Dit leidde tot een reeks juridische conflicten, bouwverboden en langdurige procedures die de kernactiviteiten van Chipshol lam legden. Peter Poot werd hierdoor gedwongen zich van gebiedsontwikkelaar tot juridisch strateeg te ontwikkelen. Hij startte een aantal procedures op en won uiteindelijk alle schadeclaims tegen gemeente, provincie, luchtverkeersleiding en Schiphol.

De strijd duurde tientallen jaren, tot Schiphol in 2020 een bod deed op de resterende grondposities van Chipshol. Peter Poot besloot het boek te sluiten en de gronden te verkopen. Daarmee kwam niet alleen een einde aan de onderneming waar hij decennialang voor had gestreden, maar ook aan zijn actieve rol als ondernemer.

Visie wordt (alsnog) werkelijkheid

Hoewel het bedrijf Chipshol nooit de ‘airport city’ kon ontwikkelen die Peter Poot en zijn vader voor ogen hadden, is hun visie wel uitgekomen. “Onze visie is alsnog uitgekomen. Dat zie je ook bij andere luchthavens, zoals Dubai. We hebben een deel kunnen waarmaken van wat we wilden.”

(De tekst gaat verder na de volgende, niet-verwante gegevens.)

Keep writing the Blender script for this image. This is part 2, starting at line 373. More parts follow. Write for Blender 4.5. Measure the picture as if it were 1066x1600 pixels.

Peter Poot, die begon als econoom en financier, eindigde als een sleutelfiguur in een van de langstlopende vastgoed (gebiedsontwikkeling) conflicten in Nederland. Hun strijd bewees dat marktpartijen een grote invloed kunnen hebben op ruimtelijke ontwikkeling, maar toonde ook hoe politiek en bedrijfsbelangen elkaar kunnen kruisen. “,em>Ik ben wel trots dat we de strijd met Schiphol en de overheid hebben gewonnen. Dat was natuurlijk niet waarvoor we zijn gegaan, maar nu het zo is gelopen, ben ik daar wel trots op”, zegt Peter Poot.